Unless this passes they can shrug to both sides and say "that darn law keeps me from speaking my mind"

Hortensis

(58,785 posts)
10. Politics is intensely corrupting to religion. This is a huge
Sun Nov 5, 2017, 08:36 AM
Nov 2017

problem that many churches have been worrying about for a long time now, some speaking out against it and trying to withdraw their congregations from political involvement, but most have been unable to stop what is happening. The result of politics in religion is that millions of people have developed a huge disconnect between the precepts of their religions and their political beliefs and behaviors. Fox thumps a closed Bible but doesn't teach Proverbs.

I see it all the time because this is the Bible Belt, and religion is a huge part of people's lives. Ours is also one of the most conservative districts in the nation. Lots of people around here believe Satan literally walks the earth, almost all believe in immortal souls and that narrow gate, but most also clearly seem to believe that God doesn't hold violations against them that are committed out of partisan fervor. Or perhaps just somehow that they're saved and those rules are for others.

And a Democrat asking "what would Jesus do" is useful only for putting an immediate end to discussion. The very question reveals the asker to be a hostile outsider who could never understand their righteousness--conveniently obviating any need to answer. No, I've never been that Democrat , but I've witnessed it a few times over the years and gotten the same smug, glance exchanging, clamming up response a couple of times to other queries.

I've a few times rather delicately asked people talking public issues what their church has to say, and each time the feeling was their pastors or ministers support and share their attitudes. Most southern denominations don't require formal college-level theological training, and religious leaders who lack the understanding necessary to give guidance on moral issues and even the religious doctrines of their own churches are common.

But even when they are, given the extreme political partisanship that's taken so many over, I strongly suspect that attempting to provide proper guidance at most or all of the local conservatively oriented churches would lead to firing of ministers and board members and flight of angry parishioners to other churches. It would also likely break apart the congregations the lives of their parishioners have been built around as events revealed the private beliefs of those who've also felt a need to mostly be silent in the face of what's happening.

Alice11111

(5,730 posts)
3. Unconstitutional as hell, but they do it anyway.
Thu Nov 2, 2017, 02:38 PM
Nov 2017

Karl Roves 2004 Bush camp was Huge in the churches. They showed Abortion films, stuff that has always been illegal, as if they had to turn out for Bush to stop murder of children, right before they were delivered.

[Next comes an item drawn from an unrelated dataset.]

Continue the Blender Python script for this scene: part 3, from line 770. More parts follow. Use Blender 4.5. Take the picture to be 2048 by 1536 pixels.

They will stop at nothing.

More of this from our Repubs:

hvn_nbr_2

(6,486 posts)
6. They can't do that using reconciliation in the Senate, can they?
Thu Nov 2, 2017, 06:17 PM
Nov 2017

It's clearly not a budget factor of the type that can be done with reconciliation, I'd think.

FBaggins

(26,748 posts)
7. They probably can
Sat Nov 4, 2017, 10:37 PM
Nov 2017

Part of the current law was amended in 1987 through reconciliation

Omnibus Budget Reconciliation Act of 1987, Pub. L. No. 100-023, 101 Stat. 1330. Congress clarified that the prohibition applies to actions “in opposition to” as well as “on behalf of” a candidate, id. § 10711(a), that an organization that loses its charitable status cannot seek exemption as a 501(c)(4) entity, id. § 10711(b), and enhanced the IRS’s audit and enforcement procedures, id. § 10713(a).